◆ REQUIRED WORK ◆
Could you give the data below again, exactly and completely?
##### INFORMATION SHOWN
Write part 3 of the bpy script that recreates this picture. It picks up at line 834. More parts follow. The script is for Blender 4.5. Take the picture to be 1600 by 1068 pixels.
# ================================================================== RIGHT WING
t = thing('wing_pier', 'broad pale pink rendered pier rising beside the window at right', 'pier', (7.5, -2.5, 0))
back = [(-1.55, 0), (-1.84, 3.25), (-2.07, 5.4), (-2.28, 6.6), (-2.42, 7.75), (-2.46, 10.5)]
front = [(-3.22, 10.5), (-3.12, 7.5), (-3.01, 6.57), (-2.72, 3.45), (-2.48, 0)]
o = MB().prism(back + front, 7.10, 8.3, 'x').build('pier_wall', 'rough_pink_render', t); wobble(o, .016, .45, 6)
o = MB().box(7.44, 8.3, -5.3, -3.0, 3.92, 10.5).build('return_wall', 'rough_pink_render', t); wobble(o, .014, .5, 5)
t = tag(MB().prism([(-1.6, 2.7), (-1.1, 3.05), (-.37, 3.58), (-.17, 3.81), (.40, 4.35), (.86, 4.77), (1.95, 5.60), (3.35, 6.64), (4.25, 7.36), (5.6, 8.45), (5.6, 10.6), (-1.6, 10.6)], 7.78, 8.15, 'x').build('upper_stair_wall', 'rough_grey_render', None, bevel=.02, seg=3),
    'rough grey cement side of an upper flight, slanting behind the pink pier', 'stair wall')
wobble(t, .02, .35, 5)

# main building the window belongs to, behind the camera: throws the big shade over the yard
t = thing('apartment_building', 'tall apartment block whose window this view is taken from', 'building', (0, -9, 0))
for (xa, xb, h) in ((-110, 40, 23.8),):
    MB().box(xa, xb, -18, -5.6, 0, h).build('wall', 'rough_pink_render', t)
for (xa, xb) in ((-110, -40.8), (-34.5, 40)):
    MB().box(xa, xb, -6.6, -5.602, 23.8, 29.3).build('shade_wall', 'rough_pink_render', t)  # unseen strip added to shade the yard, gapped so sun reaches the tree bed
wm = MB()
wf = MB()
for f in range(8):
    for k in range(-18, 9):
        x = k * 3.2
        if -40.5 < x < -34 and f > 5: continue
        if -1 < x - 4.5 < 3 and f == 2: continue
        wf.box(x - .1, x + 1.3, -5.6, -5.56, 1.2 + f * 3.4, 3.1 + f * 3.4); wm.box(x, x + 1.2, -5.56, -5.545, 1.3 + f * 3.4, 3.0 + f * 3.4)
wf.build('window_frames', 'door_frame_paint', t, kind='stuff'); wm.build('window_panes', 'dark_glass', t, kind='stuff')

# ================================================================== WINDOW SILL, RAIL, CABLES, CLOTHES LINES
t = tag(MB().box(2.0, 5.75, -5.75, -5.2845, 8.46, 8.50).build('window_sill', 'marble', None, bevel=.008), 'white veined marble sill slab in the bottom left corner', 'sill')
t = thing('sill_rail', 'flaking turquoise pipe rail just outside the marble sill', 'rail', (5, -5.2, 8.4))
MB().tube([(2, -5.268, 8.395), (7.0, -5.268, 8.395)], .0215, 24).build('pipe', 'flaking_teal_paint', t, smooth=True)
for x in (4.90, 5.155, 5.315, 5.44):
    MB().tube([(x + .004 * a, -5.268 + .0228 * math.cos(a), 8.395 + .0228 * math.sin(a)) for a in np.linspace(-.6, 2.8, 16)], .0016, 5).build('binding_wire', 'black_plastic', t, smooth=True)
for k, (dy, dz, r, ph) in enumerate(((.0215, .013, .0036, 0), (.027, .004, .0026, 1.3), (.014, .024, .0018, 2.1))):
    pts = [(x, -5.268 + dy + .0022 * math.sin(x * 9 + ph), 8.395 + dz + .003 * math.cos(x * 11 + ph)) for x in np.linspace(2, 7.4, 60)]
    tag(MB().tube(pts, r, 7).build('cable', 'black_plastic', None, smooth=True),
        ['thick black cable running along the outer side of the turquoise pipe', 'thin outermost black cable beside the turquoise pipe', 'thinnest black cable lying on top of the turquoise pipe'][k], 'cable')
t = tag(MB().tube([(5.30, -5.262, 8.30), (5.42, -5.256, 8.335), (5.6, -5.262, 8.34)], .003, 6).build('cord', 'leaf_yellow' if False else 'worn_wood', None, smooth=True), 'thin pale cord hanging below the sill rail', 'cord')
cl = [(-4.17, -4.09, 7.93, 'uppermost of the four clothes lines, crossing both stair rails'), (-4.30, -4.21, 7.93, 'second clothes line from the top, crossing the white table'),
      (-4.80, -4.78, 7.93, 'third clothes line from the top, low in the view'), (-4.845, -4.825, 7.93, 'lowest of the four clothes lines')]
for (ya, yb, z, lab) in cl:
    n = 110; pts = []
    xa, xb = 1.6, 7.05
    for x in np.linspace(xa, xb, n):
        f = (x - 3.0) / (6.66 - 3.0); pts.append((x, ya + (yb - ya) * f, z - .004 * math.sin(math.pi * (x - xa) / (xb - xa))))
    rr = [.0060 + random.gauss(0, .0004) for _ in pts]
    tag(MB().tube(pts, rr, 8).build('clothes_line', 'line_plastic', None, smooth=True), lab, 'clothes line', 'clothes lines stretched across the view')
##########
◆ THE SOLUTION ◆
Write part 3 of the bpy script that recreates this picture. It picks up at line 834. More parts follow. The script is for Blender 4.5. Take the picture to be 1600 by 1068 pixels.
# ================================================================== RIGHT WING
t = thing('wing_pier', 'broad pale pink rendered pier rising beside the window at right', 'pier', (7.5, -2.5, 0))
back = [(-1.55, 0), (-1.84, 3.25), (-2.07, 5.4), (-2.28, 6.6), (-2.42, 7.75), (-2.46, 10.5)]
front = [(-3.22, 10.5), (-3.12, 7.5), (-3.01, 6.57), (-2.72, 3.45), (-2.48, 0)]
o = MB().prism(back + front, 7.10, 8.3, 'x').build('pier_wall', 'rough_pink_render', t); wobble(o, .016, .45, 6)
o = MB().box(7.44, 8.3, -5.3, -3.0, 3.92, 10.5).build('return_wall', 'rough_pink_render', t); wobble(o, .014, .5, 5)
t = tag(MB().prism([(-1.6, 2.7), (-1.1, 3.05), (-.37, 3.58), (-.17, 3.81), (.40, 4.35), (.86, 4.77), (1.95, 5.60), (3.35, 6.64), (4.25, 7.36), (5.6, 8.45), (5.6, 10.6), (-1.6, 10.6)], 7.78, 8.15, 'x').build('upper_stair_wall', 'rough_grey_render', None, bevel=.02, seg=3),
    'rough grey cement side of an upper flight, slanting behind the pink pier', 'stair wall')
wobble(t, .02, .35, 5)

# main building the window belongs to, behind the camera: throws the big shade over the yard
t = thing('apartment_building', 'tall apartment block whose window this view is taken from', 'building', (0, -9, 0))
for (xa, xb, h) in ((-110, 40, 23.8),):
    MB().box(xa, xb, -18, -5.6, 0, h).build('wall', 'rough_pink_render', t)
for (xa, xb) in ((-110, -40.8), (-34.5, 40)):
    MB().box(xa, xb, -6.6, -5.602, 23.8, 29.3).build('shade_wall', 'rough_pink_render', t)  # unseen strip added to shade the yard, gapped so sun reaches the tree bed
wm = MB()
wf = MB()
for f in range(8):
    for k in range(-18, 9):
        x = k * 3.2
        if -40.5 < x < -34 and f > 5: continue
        if -1 < x - 4.5 < 3 and f == 2: continue
        wf.box(x - .1, x + 1.3, -5.6, -5.56, 1.2 + f * 3.4, 3.1 + f * 3.4); wm.box(x, x + 1.2, -5.56, -5.545, 1.3 + f * 3.4, 3.0 + f * 3.4)
wf.build('window_frames', 'door_frame_paint', t, kind='stuff'); wm.build('window_panes', 'dark_glass', t, kind='stuff')

# ================================================================== WINDOW SILL, RAIL, CABLES, CLOTHES LINES
t = tag(MB().box(2.0, 5.75, -5.75, -5.2845, 8.46, 8.50).build('window_sill', 'marble', None, bevel=.008), 'white veined marble sill slab in the bottom left corner', 'sill')
t = thing('sill_rail', 'flaking turquoise pipe rail just outside the marble sill', 'rail', (5, -5.2, 8.4))
MB().tube([(2, -5.268, 8.395), (7.0, -5.268, 8.395)], .0215, 24).build('pipe', 'flaking_teal_paint', t, smooth=True)
for x in (4.90, 5.155, 5.315, 5.44):
    MB().tube([(x + .004 * a, -5.268 + .0228 * math.cos(a), 8.395 + .0228 * math.sin(a)) for a in np.linspace(-.6, 2.8, 16)], .0016, 5).build('binding_wire', 'black_plastic', t, smooth=True)
for k, (dy, dz, r, ph) in enumerate(((.0215, .013, .0036, 0), (.027, .004, .0026, 1.3), (.014, .024, .0018, 2.1))):
    pts = [(x, -5.268 + dy + .0022 * math.sin(x * 9 + ph), 8.395 + dz + .003 * math.cos(x * 11 + ph)) for x in np.linspace(2, 7.4, 60)]
    tag(MB().tube(pts, r, 7).build('cable', 'black_plastic', None, smooth=True),
        ['thick black cable running along the outer side of the turquoise pipe', 'thin outermost black cable beside the turquoise pipe', 'thinnest black cable lying on top of the turquoise pipe'][k], 'cable')
t = tag(MB().tube([(5.30, -5.262, 8.30), (5.42, -5.256, 8.335), (5.6, -5.262, 8.34)], .003, 6).build('cord', 'leaf_yellow' if False else 'worn_wood', None, smooth=True), 'thin pale cord hanging below the sill rail', 'cord')
cl = [(-4.17, -4.09, 7.93, 'uppermost of the four clothes lines, crossing both stair rails'), (-4.30, -4.21, 7.93, 'second clothes line from the top, crossing the white table'),
      (-4.80, -4.78, 7.93, 'third clothes line from the top, low in the view'), (-4.845, -4.825, 7.93, 'lowest of the four clothes lines')]
for (ya, yb, z, lab) in cl:
    n = 110; pts = []
    xa, xb = 1.6, 7.05
    for x in np.linspace(xa, xb, n):
        f = (x - 3.0) / (6.66 - 3.0); pts.append((x, ya + (yb - ya) * f, z - .004 * math.sin(math.pi * (x - xa) / (xb - xa))))
    rr = [.0060 + random.gauss(0, .0004) for _ in pts]
    tag(MB().tube(pts, rr, 8).build('clothes_line', 'line_plastic', None, smooth=True), lab, 'clothes line', 'clothes lines stretched across the view')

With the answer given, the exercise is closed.